- **SOURCE DATA**
##############################
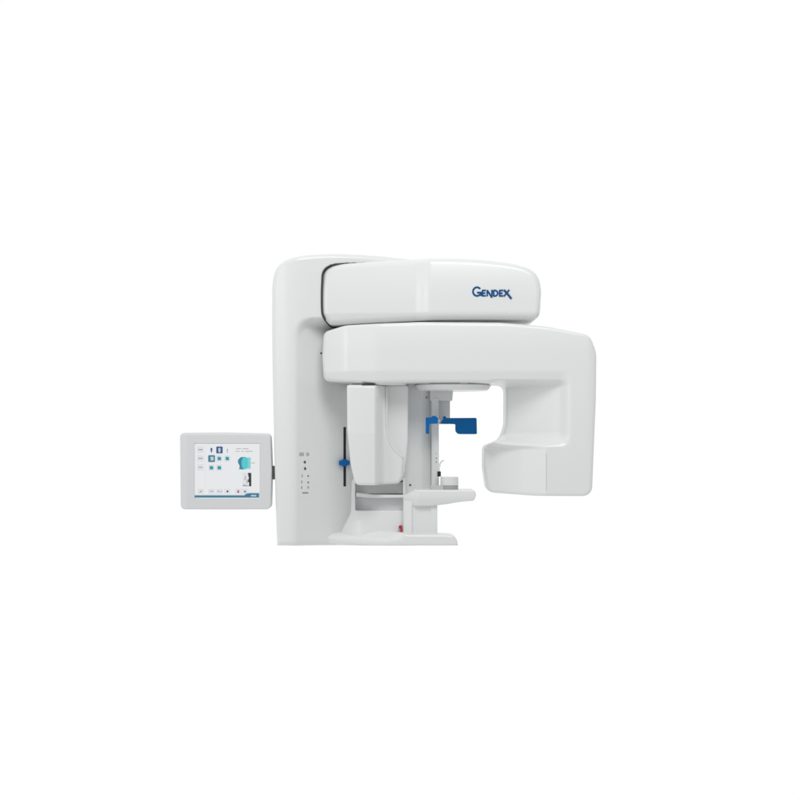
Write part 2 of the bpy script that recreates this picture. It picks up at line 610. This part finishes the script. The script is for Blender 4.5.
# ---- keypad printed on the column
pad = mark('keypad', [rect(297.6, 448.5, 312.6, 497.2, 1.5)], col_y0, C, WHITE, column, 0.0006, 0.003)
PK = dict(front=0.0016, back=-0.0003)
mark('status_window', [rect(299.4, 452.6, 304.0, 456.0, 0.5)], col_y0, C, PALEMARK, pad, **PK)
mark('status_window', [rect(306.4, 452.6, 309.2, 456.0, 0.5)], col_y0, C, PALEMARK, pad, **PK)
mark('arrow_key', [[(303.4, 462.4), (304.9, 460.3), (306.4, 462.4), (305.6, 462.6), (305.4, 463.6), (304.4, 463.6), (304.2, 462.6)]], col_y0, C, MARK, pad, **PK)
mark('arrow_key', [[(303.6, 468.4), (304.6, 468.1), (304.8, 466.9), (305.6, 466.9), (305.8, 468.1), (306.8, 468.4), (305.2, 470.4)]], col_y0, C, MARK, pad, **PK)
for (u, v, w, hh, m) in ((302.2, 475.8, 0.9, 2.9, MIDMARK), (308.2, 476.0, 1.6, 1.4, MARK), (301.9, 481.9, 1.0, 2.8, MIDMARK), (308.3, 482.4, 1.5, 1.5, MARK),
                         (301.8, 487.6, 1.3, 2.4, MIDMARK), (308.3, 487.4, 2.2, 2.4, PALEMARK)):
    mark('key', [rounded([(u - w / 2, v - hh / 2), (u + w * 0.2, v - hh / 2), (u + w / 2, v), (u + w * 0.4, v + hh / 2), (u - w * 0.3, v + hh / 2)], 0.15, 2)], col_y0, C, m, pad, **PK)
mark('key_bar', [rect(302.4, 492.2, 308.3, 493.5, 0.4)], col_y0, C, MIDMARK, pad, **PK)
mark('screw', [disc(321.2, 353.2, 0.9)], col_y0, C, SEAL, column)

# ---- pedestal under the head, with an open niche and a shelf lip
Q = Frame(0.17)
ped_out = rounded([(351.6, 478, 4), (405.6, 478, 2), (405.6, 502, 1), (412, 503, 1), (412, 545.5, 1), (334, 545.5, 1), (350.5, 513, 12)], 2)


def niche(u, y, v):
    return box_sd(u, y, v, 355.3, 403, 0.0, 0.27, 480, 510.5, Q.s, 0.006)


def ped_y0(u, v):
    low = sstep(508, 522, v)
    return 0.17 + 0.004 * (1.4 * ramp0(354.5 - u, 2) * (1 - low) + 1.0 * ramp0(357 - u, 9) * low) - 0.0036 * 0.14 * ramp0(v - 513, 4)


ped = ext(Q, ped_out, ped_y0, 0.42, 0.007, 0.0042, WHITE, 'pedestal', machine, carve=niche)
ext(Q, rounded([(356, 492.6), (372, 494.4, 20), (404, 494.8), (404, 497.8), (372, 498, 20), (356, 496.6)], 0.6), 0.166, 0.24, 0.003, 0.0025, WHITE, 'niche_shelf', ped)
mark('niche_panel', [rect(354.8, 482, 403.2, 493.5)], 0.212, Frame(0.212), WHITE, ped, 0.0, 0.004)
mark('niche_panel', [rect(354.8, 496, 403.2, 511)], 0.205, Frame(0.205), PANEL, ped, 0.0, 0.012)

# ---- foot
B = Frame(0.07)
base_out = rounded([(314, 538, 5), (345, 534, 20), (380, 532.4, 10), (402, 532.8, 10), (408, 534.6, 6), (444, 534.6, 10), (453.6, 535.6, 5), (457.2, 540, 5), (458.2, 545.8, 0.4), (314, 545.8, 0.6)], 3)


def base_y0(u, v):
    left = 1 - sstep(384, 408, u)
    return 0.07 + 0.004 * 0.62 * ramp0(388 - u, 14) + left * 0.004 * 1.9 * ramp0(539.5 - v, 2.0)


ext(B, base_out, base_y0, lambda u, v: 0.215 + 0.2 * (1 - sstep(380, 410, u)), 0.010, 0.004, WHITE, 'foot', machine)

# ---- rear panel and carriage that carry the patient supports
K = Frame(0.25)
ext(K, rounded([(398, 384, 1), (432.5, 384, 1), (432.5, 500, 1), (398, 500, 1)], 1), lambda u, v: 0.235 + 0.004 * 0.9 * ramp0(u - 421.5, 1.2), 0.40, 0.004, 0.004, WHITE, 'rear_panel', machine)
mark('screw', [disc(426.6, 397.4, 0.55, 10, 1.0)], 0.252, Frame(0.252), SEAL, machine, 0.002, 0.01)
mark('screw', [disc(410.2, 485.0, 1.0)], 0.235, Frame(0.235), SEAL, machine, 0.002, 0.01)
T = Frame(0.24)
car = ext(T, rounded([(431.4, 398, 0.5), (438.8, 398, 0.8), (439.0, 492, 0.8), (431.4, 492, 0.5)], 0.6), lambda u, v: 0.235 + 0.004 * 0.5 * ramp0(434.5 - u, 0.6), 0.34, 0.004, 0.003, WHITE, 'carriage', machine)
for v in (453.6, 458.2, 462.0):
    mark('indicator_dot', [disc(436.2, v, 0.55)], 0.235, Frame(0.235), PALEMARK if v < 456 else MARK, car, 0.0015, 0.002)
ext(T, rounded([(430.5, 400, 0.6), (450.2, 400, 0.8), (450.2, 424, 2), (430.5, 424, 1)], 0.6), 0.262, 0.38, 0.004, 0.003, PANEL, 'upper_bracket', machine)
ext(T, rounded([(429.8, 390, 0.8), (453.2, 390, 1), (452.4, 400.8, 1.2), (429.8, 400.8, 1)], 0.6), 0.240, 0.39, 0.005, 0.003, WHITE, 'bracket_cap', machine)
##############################
- **WHAT TO PRODUCE**
Exactly as written, return every line of the listing, but not the pictures.

- **ANSWER TO THIS TASK**
Write part 2 of the bpy script that recreates this picture. It picks up at line 610. This part finishes the script. The script is for Blender 4.5.
# ---- keypad printed on the column
pad = mark('keypad', [rect(297.6, 448.5, 312.6, 497.2, 1.5)], col_y0, C, WHITE, column, 0.0006, 0.003)
PK = dict(front=0.0016, back=-0.0003)
mark('status_window', [rect(299.4, 452.6, 304.0, 456.0, 0.5)], col_y0, C, PALEMARK, pad, **PK)
mark('status_window', [rect(306.4, 452.6, 309.2, 456.0, 0.5)], col_y0, C, PALEMARK, pad, **PK)
mark('arrow_key', [[(303.4, 462.4), (304.9, 460.3), (306.4, 462.4), (305.6, 462.6), (305.4, 463.6), (304.4, 463.6), (304.2, 462.6)]], col_y0, C, MARK, pad, **PK)
mark('arrow_key', [[(303.6, 468.4), (304.6, 468.1), (304.8, 466.9), (305.6, 466.9), (305.8, 468.1), (306.8, 468.4), (305.2, 470.4)]], col_y0, C, MARK, pad, **PK)
for (u, v, w, hh, m) in ((302.2, 475.8, 0.9, 2.9, MIDMARK), (308.2, 476.0, 1.6, 1.4, MARK), (301.9, 481.9, 1.0, 2.8, MIDMARK), (308.3, 482.4, 1.5, 1.5, MARK),
                         (301.8, 487.6, 1.3, 2.4, MIDMARK), (308.3, 487.4, 2.2, 2.4, PALEMARK)):
    mark('key', [rounded([(u - w / 2, v - hh / 2), (u + w * 0.2, v - hh / 2), (u + w / 2, v), (u + w * 0.4, v + hh / 2), (u - w * 0.3, v + hh / 2)], 0.15, 2)], col_y0, C, m, pad, **PK)
mark('key_bar', [rect(302.4, 492.2, 308.3, 493.5, 0.4)], col_y0, C, MIDMARK, pad, **PK)
mark('screw', [disc(321.2, 353.2, 0.9)], col_y0, C, SEAL, column)

# ---- pedestal under the head, with an open niche and a shelf lip
Q = Frame(0.17)
ped_out = rounded([(351.6, 478, 4), (405.6, 478, 2), (405.6, 502, 1), (412, 503, 1), (412, 545.5, 1), (334, 545.5, 1), (350.5, 513, 12)], 2)


def niche(u, y, v):
    return box_sd(u, y, v, 355.3, 403, 0.0, 0.27, 480, 510.5, Q.s, 0.006)


def ped_y0(u, v):
    low = sstep(508, 522, v)
    return 0.17 + 0.004 * (1.4 * ramp0(354.5 - u, 2) * (1 - low) + 1.0 * ramp0(357 - u, 9) * low) - 0.0036 * 0.14 * ramp0(v - 513, 4)


ped = ext(Q, ped_out, ped_y0, 0.42, 0.007, 0.0042, WHITE, 'pedestal', machine, carve=niche)
ext(Q, rounded([(356, 492.6), (372, 494.4, 20), (404, 494.8), (404, 497.8), (372, 498, 20), (356, 496.6)], 0.6), 0.166, 0.24, 0.003, 0.0025, WHITE, 'niche_shelf', ped)
mark('niche_panel', [rect(354.8, 482, 403.2, 493.5)], 0.212, Frame(0.212), WHITE, ped, 0.0, 0.004)
mark('niche_panel', [rect(354.8, 496, 403.2, 511)], 0.205, Frame(0.205), PANEL, ped, 0.0, 0.012)

# ---- foot
B = Frame(0.07)
base_out = rounded([(314, 538, 5), (345, 534, 20), (380, 532.4, 10), (402, 532.8, 10), (408, 534.6, 6), (444, 534.6, 10), (453.6, 535.6, 5), (457.2, 540, 5), (458.2, 545.8, 0.4), (314, 545.8, 0.6)], 3)


def base_y0(u, v):
    left = 1 - sstep(384, 408, u)
    return 0.07 + 0.004 * 0.62 * ramp0(388 - u, 14) + left * 0.004 * 1.9 * ramp0(539.5 - v, 2.0)


ext(B, base_out, base_y0, lambda u, v: 0.215 + 0.2 * (1 - sstep(380, 410, u)), 0.010, 0.004, WHITE, 'foot', machine)

# ---- rear panel and carriage that carry the patient supports
K = Frame(0.25)
ext(K, rounded([(398, 384, 1), (432.5, 384, 1), (432.5, 500, 1), (398, 500, 1)], 1), lambda u, v: 0.235 + 0.004 * 0.9 * ramp0(u - 421.5, 1.2), 0.40, 0.004, 0.004, WHITE, 'rear_panel', machine)
mark('screw', [disc(426.6, 397.4, 0.55, 10, 1.0)], 0.252, Frame(0.252), SEAL, machine, 0.002, 0.01)
mark('screw', [disc(410.2, 485.0, 1.0)], 0.235, Frame(0.235), SEAL, machine, 0.002, 0.01)
T = Frame(0.24)
car = ext(T, rounded([(431.4, 398, 0.5), (438.8, 398, 0.8), (439.0, 492, 0.8), (431.4, 492, 0.5)], 0.6), lambda u, v: 0.235 + 0.004 * 0.5 * ramp0(434.5 - u, 0.6), 0.34, 0.004, 0.003, WHITE, 'carriage', machine)
for v in (453.6, 458.2, 462.0):
    mark('indicator_dot', [disc(436.2, v, 0.55)], 0.235, Frame(0.235), PALEMARK if v < 456 else MARK, car, 0.0015, 0.002)
ext(T, rounded([(430.5, 400, 0.6), (450.2, 400, 0.8), (450.2, 424, 2), (430.5, 424, 1)], 0.6), 0.262, 0.38, 0.004, 0.003, PANEL, 'upper_bracket', machine)
ext(T, rounded([(429.8, 390, 0.8), (453.2, 390, 1), (452.4, 400.8, 1.2), (429.8, 400.8, 1)], 0.6), 0.240, 0.39, 0.005, 0.003, WHITE, 'bracket_cap', machine)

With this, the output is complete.